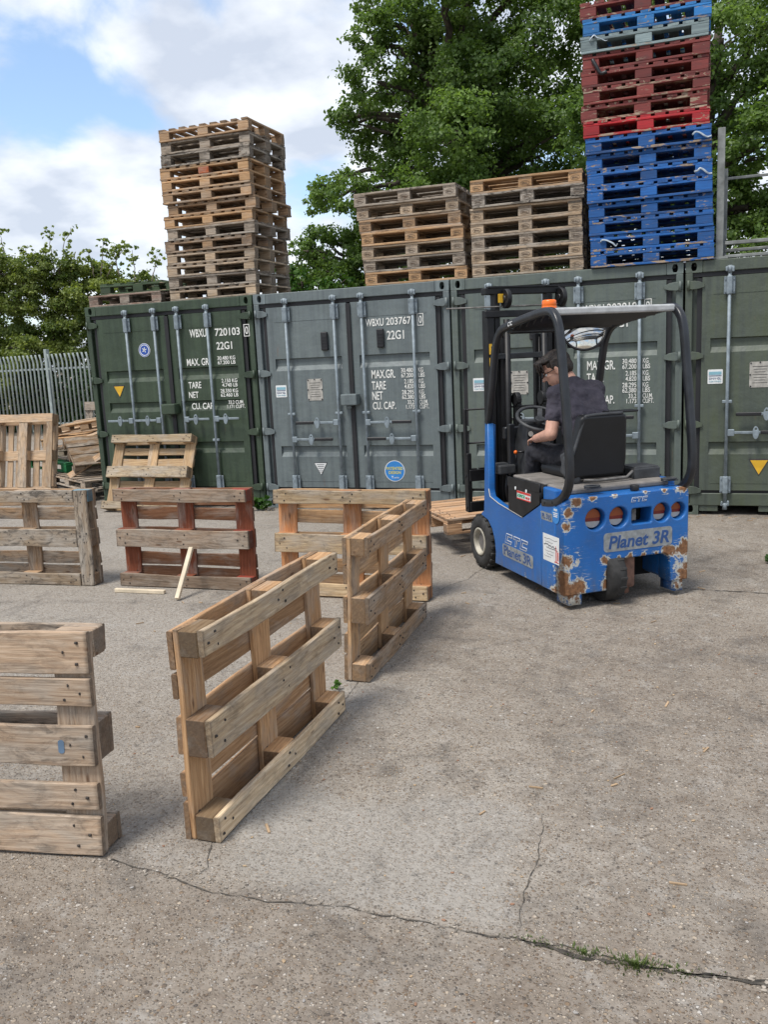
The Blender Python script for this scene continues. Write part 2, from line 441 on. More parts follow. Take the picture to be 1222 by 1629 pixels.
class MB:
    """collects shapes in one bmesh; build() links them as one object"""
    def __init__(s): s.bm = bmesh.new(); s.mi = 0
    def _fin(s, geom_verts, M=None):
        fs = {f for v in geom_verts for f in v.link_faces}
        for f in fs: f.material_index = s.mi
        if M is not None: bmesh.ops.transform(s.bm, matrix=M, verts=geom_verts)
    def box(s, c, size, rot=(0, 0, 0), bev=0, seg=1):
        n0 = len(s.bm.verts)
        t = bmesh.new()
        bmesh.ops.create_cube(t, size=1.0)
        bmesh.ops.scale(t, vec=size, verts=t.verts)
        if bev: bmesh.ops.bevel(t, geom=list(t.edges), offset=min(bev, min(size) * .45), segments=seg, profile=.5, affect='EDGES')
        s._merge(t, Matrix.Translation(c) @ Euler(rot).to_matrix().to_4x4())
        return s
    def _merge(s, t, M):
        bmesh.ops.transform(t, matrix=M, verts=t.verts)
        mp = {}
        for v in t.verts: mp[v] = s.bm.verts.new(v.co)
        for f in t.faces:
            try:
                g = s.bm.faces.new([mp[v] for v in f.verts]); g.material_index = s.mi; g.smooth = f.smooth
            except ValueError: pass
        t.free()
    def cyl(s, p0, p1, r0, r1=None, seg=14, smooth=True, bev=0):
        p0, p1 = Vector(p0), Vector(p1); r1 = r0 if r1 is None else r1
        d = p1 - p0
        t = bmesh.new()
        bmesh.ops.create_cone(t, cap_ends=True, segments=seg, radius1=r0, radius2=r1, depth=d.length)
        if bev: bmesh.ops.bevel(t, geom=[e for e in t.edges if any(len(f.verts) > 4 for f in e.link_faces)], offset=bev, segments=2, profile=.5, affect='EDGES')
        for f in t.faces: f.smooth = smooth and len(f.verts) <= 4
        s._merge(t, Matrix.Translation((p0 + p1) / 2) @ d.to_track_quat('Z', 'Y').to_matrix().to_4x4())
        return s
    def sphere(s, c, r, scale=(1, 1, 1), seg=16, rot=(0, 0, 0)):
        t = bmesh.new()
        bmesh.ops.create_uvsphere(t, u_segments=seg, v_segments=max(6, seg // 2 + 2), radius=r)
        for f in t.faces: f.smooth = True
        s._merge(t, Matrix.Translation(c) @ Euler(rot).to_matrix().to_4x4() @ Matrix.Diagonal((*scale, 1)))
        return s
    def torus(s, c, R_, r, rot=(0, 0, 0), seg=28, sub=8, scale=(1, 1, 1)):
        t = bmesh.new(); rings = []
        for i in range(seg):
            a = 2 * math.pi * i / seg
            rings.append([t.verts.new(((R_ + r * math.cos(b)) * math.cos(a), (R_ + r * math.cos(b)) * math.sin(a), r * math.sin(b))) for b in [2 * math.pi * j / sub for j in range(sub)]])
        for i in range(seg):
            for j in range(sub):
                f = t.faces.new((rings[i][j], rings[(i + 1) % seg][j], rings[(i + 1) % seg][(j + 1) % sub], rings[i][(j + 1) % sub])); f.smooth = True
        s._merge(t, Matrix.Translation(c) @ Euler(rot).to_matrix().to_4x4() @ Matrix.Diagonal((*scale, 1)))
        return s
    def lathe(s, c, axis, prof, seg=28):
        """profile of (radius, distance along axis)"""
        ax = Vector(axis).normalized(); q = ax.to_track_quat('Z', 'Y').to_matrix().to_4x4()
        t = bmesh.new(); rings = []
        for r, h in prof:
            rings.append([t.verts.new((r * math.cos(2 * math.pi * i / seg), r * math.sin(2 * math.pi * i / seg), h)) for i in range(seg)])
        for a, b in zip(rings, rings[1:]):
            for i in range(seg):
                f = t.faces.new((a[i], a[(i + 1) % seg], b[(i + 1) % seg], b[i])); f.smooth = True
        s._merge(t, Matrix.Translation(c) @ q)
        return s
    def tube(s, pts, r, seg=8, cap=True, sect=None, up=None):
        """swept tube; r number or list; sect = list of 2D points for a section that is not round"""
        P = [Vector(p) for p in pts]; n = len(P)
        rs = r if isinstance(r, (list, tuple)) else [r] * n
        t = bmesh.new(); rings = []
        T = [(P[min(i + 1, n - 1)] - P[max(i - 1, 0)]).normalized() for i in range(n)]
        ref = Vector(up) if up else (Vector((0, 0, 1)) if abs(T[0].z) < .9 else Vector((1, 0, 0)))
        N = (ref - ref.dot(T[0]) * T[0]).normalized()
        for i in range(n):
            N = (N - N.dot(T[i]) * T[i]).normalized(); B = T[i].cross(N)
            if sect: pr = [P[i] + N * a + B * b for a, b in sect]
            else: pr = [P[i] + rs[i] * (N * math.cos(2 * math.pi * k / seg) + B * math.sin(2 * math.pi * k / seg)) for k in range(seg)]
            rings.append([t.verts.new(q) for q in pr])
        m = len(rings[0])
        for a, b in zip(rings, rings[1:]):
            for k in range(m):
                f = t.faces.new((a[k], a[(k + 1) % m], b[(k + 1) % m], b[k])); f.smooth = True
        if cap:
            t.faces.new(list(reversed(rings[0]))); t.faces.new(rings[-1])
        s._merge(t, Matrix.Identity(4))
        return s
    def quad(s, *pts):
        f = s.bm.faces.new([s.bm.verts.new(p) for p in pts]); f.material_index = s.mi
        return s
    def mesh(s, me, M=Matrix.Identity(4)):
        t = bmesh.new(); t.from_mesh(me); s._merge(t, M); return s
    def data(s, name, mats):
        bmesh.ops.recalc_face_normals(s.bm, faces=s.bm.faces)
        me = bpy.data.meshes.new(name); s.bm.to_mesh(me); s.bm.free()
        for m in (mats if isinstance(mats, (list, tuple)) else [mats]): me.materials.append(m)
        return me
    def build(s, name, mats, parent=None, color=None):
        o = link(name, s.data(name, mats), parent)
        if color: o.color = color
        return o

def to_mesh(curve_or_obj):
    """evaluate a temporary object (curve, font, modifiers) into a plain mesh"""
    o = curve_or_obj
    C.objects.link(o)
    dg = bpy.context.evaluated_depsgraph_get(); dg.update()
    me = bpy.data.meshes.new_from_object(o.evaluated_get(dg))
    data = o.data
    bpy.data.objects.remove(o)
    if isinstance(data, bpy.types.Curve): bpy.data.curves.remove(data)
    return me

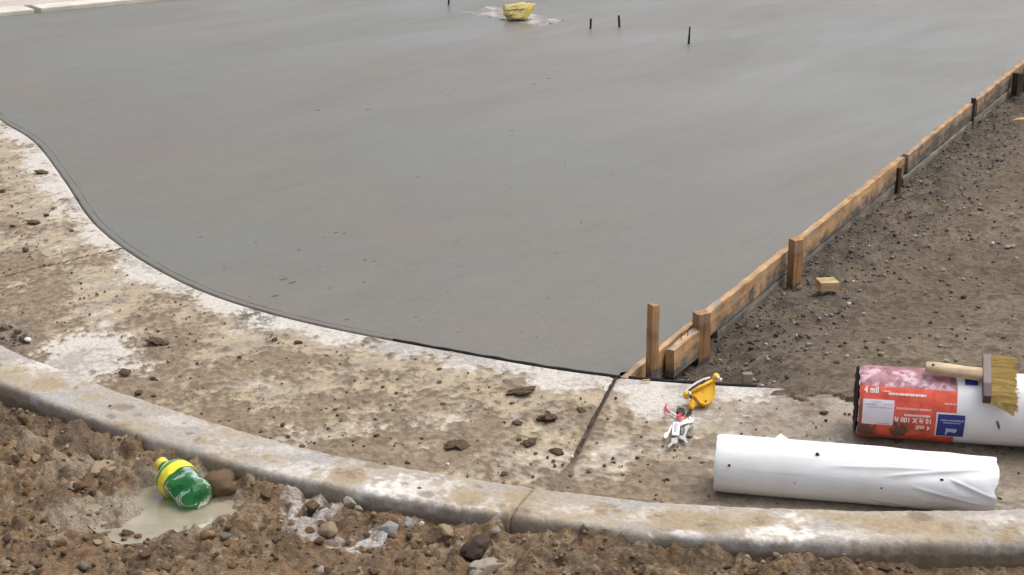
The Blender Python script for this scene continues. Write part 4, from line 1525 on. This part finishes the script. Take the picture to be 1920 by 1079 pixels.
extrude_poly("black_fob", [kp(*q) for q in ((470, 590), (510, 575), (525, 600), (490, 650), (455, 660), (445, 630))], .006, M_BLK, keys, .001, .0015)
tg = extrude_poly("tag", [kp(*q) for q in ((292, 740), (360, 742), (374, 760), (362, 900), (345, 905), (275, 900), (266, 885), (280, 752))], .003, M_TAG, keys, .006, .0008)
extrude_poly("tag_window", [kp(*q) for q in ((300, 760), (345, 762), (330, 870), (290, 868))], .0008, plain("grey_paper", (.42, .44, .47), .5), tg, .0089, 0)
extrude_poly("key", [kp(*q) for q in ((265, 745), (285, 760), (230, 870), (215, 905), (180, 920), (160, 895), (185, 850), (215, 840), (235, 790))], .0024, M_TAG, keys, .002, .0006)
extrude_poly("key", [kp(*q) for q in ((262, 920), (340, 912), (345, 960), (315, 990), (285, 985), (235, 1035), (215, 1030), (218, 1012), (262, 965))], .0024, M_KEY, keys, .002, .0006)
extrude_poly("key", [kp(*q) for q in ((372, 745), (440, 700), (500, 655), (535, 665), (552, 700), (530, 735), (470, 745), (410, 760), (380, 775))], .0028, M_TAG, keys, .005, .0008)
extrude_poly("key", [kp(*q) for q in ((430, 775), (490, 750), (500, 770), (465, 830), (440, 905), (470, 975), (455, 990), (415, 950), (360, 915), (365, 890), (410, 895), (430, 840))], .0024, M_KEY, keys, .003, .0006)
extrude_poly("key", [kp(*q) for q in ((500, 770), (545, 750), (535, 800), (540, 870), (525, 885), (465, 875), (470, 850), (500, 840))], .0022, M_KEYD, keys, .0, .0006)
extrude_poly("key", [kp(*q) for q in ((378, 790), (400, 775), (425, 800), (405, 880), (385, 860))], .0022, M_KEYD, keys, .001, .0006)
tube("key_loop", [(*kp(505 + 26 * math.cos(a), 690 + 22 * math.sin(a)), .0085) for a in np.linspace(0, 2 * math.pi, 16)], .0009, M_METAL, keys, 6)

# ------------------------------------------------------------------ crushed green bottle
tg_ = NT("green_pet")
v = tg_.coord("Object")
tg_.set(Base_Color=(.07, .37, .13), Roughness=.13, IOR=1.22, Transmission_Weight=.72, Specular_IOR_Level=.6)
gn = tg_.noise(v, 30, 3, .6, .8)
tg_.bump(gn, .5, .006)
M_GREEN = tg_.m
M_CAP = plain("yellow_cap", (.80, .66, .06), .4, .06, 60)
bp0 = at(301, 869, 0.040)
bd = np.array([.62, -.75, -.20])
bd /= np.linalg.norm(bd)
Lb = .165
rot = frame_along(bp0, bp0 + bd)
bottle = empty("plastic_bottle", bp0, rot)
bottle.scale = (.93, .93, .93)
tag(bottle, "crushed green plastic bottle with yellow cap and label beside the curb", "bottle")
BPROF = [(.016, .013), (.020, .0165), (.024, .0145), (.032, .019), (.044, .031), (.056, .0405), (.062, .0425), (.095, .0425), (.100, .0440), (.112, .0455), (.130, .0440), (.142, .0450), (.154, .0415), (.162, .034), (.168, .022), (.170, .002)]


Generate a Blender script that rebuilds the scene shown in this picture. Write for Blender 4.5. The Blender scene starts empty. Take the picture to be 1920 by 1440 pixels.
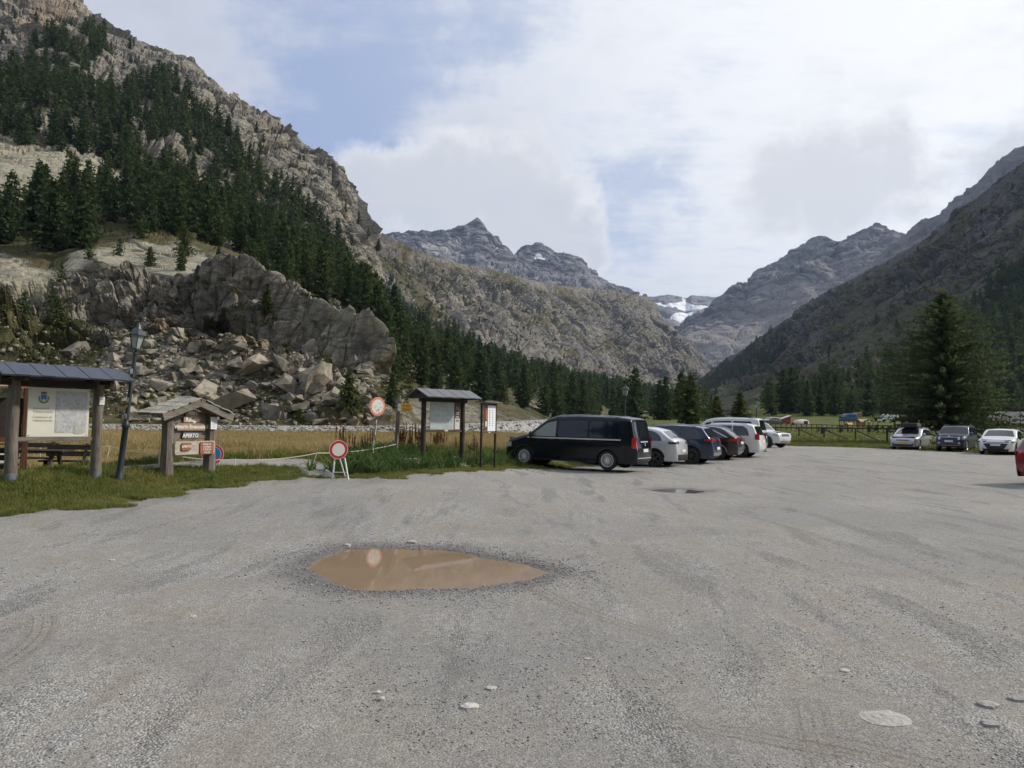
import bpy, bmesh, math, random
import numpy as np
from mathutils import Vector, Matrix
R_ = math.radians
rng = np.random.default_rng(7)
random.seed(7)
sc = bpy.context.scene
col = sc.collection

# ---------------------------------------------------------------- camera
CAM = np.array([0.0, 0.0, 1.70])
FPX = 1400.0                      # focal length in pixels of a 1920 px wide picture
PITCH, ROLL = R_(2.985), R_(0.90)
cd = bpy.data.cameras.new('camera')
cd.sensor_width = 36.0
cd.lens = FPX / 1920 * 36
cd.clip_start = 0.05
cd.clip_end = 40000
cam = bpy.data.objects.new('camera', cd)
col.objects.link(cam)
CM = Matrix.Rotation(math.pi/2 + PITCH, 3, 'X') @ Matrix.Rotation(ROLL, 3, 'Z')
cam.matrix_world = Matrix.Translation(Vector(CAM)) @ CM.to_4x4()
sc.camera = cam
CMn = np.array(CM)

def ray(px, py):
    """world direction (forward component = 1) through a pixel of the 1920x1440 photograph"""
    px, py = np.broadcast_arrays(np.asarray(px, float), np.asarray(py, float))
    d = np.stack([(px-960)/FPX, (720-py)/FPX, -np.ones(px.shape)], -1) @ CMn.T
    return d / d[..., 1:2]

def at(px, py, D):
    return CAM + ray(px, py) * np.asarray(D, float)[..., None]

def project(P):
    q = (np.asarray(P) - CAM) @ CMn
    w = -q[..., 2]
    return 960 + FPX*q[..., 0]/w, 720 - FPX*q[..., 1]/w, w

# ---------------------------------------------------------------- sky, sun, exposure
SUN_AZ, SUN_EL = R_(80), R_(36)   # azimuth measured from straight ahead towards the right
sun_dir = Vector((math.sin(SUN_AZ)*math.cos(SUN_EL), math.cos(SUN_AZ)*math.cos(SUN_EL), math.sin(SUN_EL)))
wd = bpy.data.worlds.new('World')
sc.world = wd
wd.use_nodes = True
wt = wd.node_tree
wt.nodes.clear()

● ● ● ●

> _Work instructions_
In the entries above, find each line with the string "that" and copy it.

> _Answer below_
        """swept tube; r number or list; sect = list of 2D points for a section that is not round"""
Generate a Blender script that rebuilds the scene shown in this picture. Write for Blender 4.5. The Blender scene starts empty. Take the picture to be 1920 by 1440 pixels.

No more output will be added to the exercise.